Vulkanausbruch, rasante Dinosaurier-Hatz  in Natur und Zivilisation: Jurassic World – Fallen Kingdom zieht alle Register des Franchise und befreit sich gleichzeitig völlig von jeglicher Logik und etwaigem Realismus. Wusste Michael Crichton mit seinem Roman von 1991 noch geschickt Science Fiction mit einer schlüssig erzählten Abenteuer-Geschichte zu verknüpfen, gleichen die neuen Filme als mit viel Geld aufgeblähte B-Movies in erster Linie trivialen Vergnügungspark-Spektakeln. Glücklicherweise gibt der Reboot aber zu keinem Zeitpunkt vor mehr als das zu sein. Und so funktioniert der neue Film durchaus als altmodisch anmutender Kintopp mit spektakulären CGI-Effekten auf Höhe der Zeit – auch wenn der Reihe erzählerisch unzweifelhaft die Ideen ausgegangen sind und ihm die selbstreferentielle Ironie des Vorgängers leider abgeht.

Der Soundtrack zum Film.

Als aufgebläht ließe sich auch die Filmmusik von Michael Giacchino charakterisieren, die mit Volumen und opulenter Theatralik den Zuschauer zu beeindrucken sucht. Giacchino, der mittlerweile mit den Reboots von Star Trek, dem Planet der Affen, Star Wars und Jurassic World,  vier der aktuell größten Film-Franchise-Reihen in Hollywood betreut hat, gehört zu den gefragtesten Komponisten der Traumfabrik. Und das nicht ohne Grund: Es gibt nur wenige Komponisten der A-Liga, die derzeit imstande sind, unter engen Zeitvorgaben so versiert und routiniert groß besetzte Partituren zu stemmen wie der Amerikaner.

Wer bietet mehr für dieses Musterexemplar?

Auch bei Jurassic World – Fallen Kingdom hat Giacchino abgeliefert, fährt großes Orchester und Chor auf, um die apokalyptische Dinosaurier-Action zu begleiten. Abermals gelingen ihm prägnante Leitmotive. Neben der Wiederkehr des episch-lyrischen Hauptthemas des Vorgängers sind es dieses Mal ein zackiger Militärmarsch, ein ruhiges Thema für die Dino-Retter und ein schicksalshafter Choral für die dem Untergang geweihten Urzeittiere. Und trotz des Fokus auf rasante Action gibt es auch erstaunliche Momente des Innehaltens inmitten des Tumults. Da zitiert die Komposition dann gerne mal reizvoll die Originalthemen von John Williams und zelebriert quasi das Gedenken an Spielbergs Original. Solche ruhigen Momente sind im gegenwärtigen Blockbuster-Kino selten geworden. Und so währen sie auch hier nur kurz. Schnell wechselt die Vertonung wieder in den Modus des groben akustischen Pinselstrichs.

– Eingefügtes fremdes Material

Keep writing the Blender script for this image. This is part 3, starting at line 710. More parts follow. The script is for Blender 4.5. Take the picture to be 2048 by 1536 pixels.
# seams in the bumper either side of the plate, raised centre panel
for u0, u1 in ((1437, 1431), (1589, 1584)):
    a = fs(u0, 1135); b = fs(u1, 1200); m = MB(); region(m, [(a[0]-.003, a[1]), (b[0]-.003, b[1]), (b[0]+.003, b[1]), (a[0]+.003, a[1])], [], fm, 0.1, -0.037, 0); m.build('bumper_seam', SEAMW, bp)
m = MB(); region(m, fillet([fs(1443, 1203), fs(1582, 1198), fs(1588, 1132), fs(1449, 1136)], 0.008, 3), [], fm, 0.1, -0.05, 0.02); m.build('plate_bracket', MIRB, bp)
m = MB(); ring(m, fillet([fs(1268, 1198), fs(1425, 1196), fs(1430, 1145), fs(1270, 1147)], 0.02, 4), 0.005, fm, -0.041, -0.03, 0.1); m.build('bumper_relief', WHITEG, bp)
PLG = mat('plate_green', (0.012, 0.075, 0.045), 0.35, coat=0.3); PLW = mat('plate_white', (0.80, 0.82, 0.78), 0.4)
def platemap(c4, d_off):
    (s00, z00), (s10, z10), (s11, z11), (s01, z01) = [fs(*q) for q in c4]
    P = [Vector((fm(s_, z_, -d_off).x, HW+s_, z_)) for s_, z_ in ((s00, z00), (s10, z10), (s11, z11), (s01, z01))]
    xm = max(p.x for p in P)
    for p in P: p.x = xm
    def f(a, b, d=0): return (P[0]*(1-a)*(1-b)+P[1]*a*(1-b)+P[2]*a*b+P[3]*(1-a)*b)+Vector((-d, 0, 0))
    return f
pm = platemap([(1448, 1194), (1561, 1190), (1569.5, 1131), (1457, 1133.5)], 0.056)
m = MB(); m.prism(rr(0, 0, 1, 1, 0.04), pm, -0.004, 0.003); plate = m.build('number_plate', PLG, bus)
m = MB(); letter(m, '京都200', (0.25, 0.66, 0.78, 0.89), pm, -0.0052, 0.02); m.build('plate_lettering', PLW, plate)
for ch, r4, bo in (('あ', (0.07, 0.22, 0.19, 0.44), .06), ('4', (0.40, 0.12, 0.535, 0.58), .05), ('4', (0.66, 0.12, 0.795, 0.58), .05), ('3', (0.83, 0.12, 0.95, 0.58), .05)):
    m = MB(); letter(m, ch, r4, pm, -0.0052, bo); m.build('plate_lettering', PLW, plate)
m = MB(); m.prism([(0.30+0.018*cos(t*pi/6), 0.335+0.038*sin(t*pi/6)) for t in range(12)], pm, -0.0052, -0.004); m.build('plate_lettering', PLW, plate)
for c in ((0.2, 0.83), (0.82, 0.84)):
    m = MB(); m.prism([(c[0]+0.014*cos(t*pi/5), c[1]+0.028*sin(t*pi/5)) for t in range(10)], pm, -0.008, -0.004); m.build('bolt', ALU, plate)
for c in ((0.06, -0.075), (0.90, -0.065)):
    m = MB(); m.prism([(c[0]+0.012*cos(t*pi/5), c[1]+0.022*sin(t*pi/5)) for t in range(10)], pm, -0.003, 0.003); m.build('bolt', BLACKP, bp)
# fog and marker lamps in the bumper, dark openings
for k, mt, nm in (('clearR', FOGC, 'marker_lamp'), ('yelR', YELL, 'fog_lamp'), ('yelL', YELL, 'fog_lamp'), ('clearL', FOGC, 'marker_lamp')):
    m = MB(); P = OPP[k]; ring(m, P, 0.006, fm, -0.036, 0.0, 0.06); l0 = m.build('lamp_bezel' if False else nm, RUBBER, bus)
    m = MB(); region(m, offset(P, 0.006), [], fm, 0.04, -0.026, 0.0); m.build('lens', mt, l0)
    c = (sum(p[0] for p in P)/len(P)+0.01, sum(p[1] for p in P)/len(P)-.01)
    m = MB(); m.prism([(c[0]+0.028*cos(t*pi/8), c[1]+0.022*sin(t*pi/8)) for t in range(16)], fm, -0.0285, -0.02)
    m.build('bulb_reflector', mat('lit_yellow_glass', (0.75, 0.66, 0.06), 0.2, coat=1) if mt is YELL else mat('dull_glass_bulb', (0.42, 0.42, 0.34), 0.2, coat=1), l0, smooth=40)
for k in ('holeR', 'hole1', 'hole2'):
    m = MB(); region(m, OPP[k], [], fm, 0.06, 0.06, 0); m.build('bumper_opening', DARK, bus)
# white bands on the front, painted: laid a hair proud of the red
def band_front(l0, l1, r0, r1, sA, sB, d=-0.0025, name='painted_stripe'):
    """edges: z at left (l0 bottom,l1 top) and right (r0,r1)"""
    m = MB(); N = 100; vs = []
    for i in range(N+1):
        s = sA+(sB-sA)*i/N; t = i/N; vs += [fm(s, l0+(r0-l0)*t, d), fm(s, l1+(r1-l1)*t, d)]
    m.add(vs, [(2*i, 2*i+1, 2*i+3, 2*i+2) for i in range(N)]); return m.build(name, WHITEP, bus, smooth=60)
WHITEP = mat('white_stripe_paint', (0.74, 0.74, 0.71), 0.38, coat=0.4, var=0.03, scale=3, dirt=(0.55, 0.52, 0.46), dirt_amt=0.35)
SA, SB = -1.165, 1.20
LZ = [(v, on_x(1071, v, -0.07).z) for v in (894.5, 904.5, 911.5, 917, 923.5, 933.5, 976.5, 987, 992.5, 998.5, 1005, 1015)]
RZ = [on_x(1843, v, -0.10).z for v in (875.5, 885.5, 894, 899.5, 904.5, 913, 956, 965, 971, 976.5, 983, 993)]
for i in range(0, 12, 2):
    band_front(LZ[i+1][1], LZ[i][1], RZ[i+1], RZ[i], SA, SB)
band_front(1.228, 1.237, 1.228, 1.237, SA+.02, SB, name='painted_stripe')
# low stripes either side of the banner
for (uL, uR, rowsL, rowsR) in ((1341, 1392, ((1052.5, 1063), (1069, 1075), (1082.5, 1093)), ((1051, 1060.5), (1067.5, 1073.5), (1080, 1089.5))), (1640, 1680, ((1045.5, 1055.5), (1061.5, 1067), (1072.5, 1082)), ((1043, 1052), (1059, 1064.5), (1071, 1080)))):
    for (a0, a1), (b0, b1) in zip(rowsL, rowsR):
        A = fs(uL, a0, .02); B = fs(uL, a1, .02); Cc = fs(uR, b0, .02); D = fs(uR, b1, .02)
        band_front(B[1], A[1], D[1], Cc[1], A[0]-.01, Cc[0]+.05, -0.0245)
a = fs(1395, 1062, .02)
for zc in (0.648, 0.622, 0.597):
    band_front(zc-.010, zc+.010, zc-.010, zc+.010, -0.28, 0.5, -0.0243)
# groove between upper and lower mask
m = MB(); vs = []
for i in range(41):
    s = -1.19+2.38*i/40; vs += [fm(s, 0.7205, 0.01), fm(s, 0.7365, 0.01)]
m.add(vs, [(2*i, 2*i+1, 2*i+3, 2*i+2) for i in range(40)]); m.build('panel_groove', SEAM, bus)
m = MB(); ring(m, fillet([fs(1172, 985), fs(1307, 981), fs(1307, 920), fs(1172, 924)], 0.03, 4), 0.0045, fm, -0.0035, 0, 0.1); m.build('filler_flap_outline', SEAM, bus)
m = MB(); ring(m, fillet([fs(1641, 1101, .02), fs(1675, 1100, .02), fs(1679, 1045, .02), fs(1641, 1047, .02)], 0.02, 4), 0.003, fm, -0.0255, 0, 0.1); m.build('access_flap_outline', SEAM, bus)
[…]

Viel anderes bleibt Giacchino auch gar nicht übrig, denn die Vorlage verlangt nach einer Klangkulisse, die sich gegenüber den in der zweiten Hälfte rastlosen Action-Sequenzen mit Volumen behaupten kann. Dennoch liegt daran vielleicht auch das Problem der Komposition. Von so viel undifferenzierter Überwältigungsstrategie fühlt man sich als Hörer trotz mitreißender Momente bisweilen erschlagen. Dieser Eindruck ist aber nicht zuletzt auch dem Fehlen einer übergeordneten musikalischen Grundidee geschuldet: Der Film legt durch seinen seltsamen Wechsel vom Katastrophenfilm zum „gothic horror“ keine sinnvolle konzeptuelle Klammer nah. Giacchino versucht zwar nach Kräften, das Archaische und Ungebändigte der Dinosaurier zu spiegeln.  Doch erscheint die Musik darin seinen anderen großorchestralen Arbeiten viel zu ähnlich. Ein echtes Alleinstellungsmerkmal will ihm dieses Mal kaum gelingen. Und weil die Handlung selbst nicht mehr ernst zu nehmen ist, wirkt die überbordende Tonsprache mit den Bildern merkwürdig übersteuert, erscheint geradezu selbstzweckhaft. Der Film erzählt, weil er es im Sinne der kommerziellen Notwendigkeit tun muss. Und die Musik begleitet, weil sie dem Film folgen muss. Immer lauter und immer weiter. Doch wird man dabei das Gefühl nicht los, dass in allem Trubel die Verbindung von Bild und Ton mitunter verloren geht.